British banks can cope with uncertainties surrounding Brexit, but tough competition in the mortgage market, weakening loan demand and slowing growth prospects could squeeze profitability, according to S&P Global Ratings.

In its report, "Limbo State Lingers for U.K. Banks," Ratings said its base-case economic forecast assumed that the U.K. will not leave the European Union without a deal. U.K. bank ratings would remain broadly stable under this scenario, it said.

However, on Aug. 28, the day the report was published, the U.K. government said it would suspend Parliament shortly after MPs returned in September. This would reduce the time MPs have to try to pass legislation to prevent a no-deal Brexit on Oct. 31, when the country is due to quit the EU. Prime Minister Boris Johnson has said the country will leave the EU on that date with or without a deal.

Ratings said in its report that a no-deal scenario that resulted in severe macroeconomic weakness could lead to rising personal and corporate U.K. insolvencies and weaker collateral values. This would eventually affect bank asset quality, undermining earnings and possibly capitalization, too.

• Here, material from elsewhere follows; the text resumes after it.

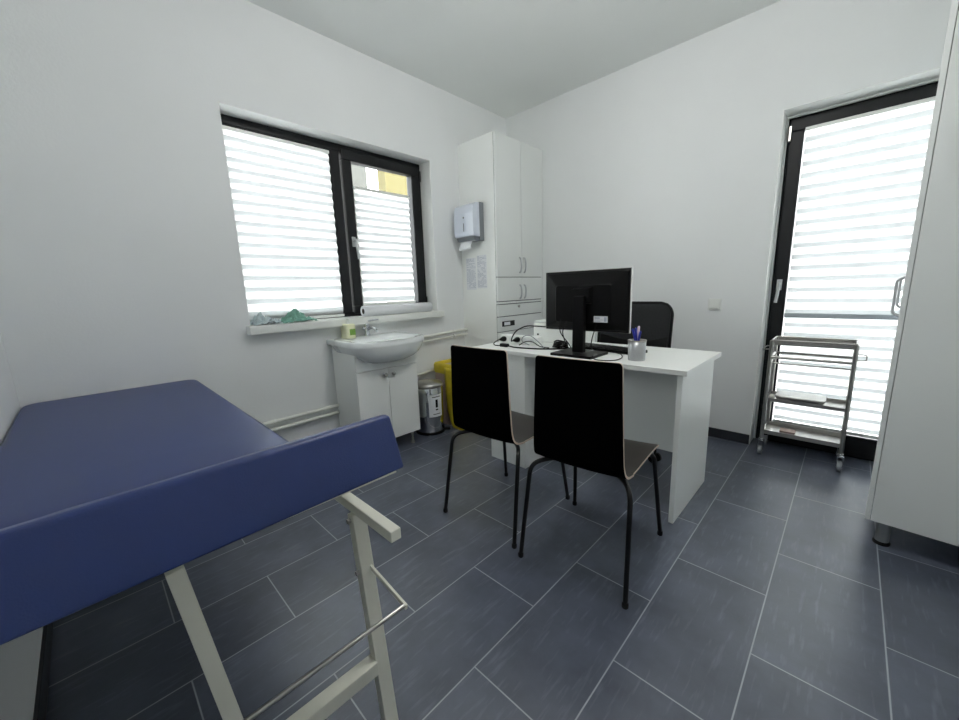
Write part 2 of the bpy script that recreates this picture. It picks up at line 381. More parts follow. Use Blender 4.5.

"In that kind of no-deal scenario, we see outlook revisions as more likely than downgrades in the near term and, in our view, these factors would be relatively greater for smaller lenders, given their business focus on U.K. retail banking or property-related lending," said S&P Global Ratings.

The rating agency said recent half-year results showed the big U.K. banks were in a good position with robust asset quality metrics, stable capital, and healthy liquidity and funding. It said that capital distributions have increased as banks look to prioritize investor returns during a broadly benign period. Barclays PLC and Lloyds Banking Group PLC have announced dividend increases, with Lloyds and HSBC Holdings PLC executing buybacks, while Royal Bank of Scotland Group PLC has announced its second large special dividend.

Pressure on margins

However, Ratings said narrowing net interest margins have led banks to report lower operating revenue growth, and despite banks reporting stable earnings in the first half, lower profitability could result from pressured margins and slowing loan demand.

U.K. banks with more limited international diversification have tended to experience larger revenue declines and could face particular disruption in a no-deal scenario due to their focus on the U.K. market. Santander UK Group Holdings PLC and RBS both posted pronounced falls in operating revenues of around 8% in the first half of 2019 compared with a year earlier.

Banks' corporate clients have delayed investment decisions, resulting in higher deposits and moderating loan growth as business and consumer confidence reached five-year lows, the agency said.

S&P Global Ratings said banks’ management would counter pressure on margins by focusing aggressively on cost control rather than increasing risk appetite. It said relentless competition in the U.K. mortgage market has squeezed net interest margin for many quarters, and the agency said this could intensify as additional headwinds emerged.

It also said "exceptionally low and inverting yield curves" — indicating that investors expect slower inflation and tepid economic growth in future had increased the pace of erosion on lenders' net interest margins. Ratings also said banks with insufficient margins risked being left behind in the crucial field of technological development.